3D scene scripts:
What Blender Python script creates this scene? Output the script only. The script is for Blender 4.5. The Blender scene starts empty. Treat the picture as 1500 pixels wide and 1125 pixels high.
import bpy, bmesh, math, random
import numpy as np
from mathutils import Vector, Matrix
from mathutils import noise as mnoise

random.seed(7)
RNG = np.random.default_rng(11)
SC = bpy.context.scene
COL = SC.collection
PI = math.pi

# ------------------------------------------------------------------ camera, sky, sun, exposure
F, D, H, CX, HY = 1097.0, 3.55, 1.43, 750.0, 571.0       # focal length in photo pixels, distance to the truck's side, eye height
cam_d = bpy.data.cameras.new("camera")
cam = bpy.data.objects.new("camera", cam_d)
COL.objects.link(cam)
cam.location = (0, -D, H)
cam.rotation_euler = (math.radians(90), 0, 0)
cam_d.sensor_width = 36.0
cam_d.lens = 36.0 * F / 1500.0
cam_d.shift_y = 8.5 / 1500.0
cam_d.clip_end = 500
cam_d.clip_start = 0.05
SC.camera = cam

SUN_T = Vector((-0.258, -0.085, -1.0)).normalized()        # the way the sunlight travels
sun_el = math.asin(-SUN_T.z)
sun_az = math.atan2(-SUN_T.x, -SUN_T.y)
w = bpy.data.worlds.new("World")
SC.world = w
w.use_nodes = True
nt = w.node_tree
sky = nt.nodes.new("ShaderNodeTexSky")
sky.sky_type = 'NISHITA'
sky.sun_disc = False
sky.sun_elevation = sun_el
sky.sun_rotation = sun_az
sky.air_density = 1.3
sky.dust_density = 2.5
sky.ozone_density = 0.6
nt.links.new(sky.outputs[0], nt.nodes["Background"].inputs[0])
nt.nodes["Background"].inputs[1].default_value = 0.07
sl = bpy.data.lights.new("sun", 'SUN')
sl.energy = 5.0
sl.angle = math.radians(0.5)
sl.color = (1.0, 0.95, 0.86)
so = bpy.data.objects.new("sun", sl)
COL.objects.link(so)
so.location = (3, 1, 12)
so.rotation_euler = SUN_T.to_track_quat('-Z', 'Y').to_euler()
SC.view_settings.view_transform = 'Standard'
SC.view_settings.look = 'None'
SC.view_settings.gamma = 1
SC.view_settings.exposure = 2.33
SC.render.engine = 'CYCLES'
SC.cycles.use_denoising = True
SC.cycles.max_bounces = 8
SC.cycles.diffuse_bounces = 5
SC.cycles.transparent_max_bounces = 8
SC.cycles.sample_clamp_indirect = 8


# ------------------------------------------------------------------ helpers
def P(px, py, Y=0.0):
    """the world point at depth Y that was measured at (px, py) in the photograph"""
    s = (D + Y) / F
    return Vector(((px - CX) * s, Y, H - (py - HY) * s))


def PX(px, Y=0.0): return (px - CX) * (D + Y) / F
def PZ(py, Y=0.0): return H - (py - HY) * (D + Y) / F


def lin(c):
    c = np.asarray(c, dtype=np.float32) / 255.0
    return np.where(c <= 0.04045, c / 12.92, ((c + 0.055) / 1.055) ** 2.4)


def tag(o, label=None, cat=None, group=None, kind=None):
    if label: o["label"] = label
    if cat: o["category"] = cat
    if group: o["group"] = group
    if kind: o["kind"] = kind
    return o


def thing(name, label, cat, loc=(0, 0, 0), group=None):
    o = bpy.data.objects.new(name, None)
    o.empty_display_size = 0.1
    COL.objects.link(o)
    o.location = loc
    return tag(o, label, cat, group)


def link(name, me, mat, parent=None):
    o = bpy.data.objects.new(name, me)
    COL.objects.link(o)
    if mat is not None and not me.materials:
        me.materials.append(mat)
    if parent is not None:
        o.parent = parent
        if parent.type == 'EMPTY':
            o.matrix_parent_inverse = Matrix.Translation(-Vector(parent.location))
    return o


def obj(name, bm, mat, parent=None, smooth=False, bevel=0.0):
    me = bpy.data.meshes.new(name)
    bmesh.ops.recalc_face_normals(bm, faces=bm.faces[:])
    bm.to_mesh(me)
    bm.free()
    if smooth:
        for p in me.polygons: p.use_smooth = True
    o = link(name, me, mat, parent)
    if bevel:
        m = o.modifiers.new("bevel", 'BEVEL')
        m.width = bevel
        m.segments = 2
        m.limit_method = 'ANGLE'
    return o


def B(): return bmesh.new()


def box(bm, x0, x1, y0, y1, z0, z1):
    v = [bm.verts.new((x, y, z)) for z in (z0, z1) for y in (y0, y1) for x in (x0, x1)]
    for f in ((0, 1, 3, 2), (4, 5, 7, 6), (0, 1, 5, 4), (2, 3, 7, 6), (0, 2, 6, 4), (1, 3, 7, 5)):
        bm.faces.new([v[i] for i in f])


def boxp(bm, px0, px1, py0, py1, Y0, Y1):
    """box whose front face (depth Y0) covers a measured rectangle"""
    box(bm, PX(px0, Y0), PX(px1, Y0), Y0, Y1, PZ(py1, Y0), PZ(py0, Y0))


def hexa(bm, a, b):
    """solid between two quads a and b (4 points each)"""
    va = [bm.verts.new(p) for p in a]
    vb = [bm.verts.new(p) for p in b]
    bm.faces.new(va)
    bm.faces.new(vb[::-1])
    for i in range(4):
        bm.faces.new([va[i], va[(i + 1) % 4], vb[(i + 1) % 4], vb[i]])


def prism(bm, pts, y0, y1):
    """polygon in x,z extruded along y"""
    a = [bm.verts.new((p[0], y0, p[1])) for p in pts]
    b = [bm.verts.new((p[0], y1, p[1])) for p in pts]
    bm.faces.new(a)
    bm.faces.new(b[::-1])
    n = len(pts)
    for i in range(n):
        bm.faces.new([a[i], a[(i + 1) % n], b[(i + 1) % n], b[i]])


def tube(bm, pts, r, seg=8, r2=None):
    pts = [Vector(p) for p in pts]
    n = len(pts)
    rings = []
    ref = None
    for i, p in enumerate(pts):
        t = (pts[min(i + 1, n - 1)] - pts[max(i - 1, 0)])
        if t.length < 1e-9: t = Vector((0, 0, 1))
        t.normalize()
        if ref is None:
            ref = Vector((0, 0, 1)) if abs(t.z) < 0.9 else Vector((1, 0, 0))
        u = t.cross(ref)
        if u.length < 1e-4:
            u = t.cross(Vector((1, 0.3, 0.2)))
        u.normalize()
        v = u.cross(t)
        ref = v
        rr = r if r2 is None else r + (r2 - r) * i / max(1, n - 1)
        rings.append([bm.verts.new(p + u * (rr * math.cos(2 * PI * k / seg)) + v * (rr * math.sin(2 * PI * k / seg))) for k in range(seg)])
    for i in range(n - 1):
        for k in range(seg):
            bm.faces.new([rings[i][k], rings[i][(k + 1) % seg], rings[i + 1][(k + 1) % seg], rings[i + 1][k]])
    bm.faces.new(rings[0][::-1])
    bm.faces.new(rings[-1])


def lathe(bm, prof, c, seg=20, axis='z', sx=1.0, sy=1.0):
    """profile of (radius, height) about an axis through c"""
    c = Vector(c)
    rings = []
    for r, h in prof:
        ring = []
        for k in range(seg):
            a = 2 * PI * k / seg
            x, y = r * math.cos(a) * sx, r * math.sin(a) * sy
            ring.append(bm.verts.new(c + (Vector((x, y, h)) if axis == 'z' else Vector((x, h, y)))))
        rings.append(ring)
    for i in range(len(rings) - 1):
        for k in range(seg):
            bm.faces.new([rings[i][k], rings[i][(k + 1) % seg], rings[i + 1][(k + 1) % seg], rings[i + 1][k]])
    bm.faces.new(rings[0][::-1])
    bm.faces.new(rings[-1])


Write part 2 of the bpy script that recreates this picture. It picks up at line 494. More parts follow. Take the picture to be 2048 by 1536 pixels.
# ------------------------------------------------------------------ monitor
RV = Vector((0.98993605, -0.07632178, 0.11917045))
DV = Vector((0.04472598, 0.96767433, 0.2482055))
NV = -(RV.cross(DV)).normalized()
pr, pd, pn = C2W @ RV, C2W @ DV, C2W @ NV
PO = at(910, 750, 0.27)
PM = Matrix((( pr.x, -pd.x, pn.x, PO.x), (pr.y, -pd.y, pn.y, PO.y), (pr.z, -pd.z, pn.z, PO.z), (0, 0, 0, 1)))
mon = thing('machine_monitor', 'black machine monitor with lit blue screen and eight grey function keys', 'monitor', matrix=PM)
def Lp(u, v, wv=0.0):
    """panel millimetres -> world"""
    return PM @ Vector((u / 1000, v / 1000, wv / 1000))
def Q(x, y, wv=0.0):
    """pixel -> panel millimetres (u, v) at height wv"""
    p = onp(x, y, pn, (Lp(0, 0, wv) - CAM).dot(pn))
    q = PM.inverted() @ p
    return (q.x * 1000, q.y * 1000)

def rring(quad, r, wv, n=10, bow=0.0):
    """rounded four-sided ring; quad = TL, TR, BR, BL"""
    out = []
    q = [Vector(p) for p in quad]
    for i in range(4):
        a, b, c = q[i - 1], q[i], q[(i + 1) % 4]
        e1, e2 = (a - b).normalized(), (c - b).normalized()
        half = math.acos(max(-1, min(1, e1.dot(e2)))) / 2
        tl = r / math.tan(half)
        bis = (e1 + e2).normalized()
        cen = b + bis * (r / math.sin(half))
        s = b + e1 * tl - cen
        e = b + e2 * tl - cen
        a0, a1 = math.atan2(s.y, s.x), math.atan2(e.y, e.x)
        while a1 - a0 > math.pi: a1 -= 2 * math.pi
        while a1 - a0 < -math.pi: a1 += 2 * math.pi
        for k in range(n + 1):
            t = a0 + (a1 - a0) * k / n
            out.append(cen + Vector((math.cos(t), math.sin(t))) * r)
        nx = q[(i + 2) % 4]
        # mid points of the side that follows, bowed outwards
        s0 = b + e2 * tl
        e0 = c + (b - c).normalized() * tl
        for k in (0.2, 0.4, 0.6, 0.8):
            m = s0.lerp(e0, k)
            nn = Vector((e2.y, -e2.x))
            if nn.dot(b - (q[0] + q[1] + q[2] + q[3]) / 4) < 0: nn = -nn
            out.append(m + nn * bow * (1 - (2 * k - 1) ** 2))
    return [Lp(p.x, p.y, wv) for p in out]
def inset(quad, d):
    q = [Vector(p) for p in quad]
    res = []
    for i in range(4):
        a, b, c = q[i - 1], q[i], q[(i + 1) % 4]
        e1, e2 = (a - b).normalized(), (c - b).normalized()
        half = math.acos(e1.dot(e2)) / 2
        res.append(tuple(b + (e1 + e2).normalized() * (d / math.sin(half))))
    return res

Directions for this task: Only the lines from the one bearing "Write part 2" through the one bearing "return (q.x * 1000, q.y * 1000)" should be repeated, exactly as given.

Solution to the problem:
Write part 2 of the bpy script that recreates this picture. It picks up at line 494. More parts follow. Take the picture to be 2048 by 1536 pixels.
# ------------------------------------------------------------------ monitor
RV = Vector((0.98993605, -0.07632178, 0.11917045))
DV = Vector((0.04472598, 0.96767433, 0.2482055))
NV = -(RV.cross(DV)).normalized()
pr, pd, pn = C2W @ RV, C2W @ DV, C2W @ NV
PO = at(910, 750, 0.27)
PM = Matrix((( pr.x, -pd.x, pn.x, PO.x), (pr.y, -pd.y, pn.y, PO.y), (pr.z, -pd.z, pn.z, PO.z), (0, 0, 0, 1)))
mon = thing('machine_monitor', 'black machine monitor with lit blue screen and eight grey function keys', 'monitor', matrix=PM)
def Lp(u, v, wv=0.0):
    """panel millimetres -> world"""
    return PM @ Vector((u / 1000, v / 1000, wv / 1000))
def Q(x, y, wv=0.0):
    """pixel -> panel millimetres (u, v) at height wv"""
    p = onp(x, y, pn, (Lp(0, 0, wv) - CAM).dot(pn))
    q = PM.inverted() @ p
    return (q.x * 1000, q.y * 1000)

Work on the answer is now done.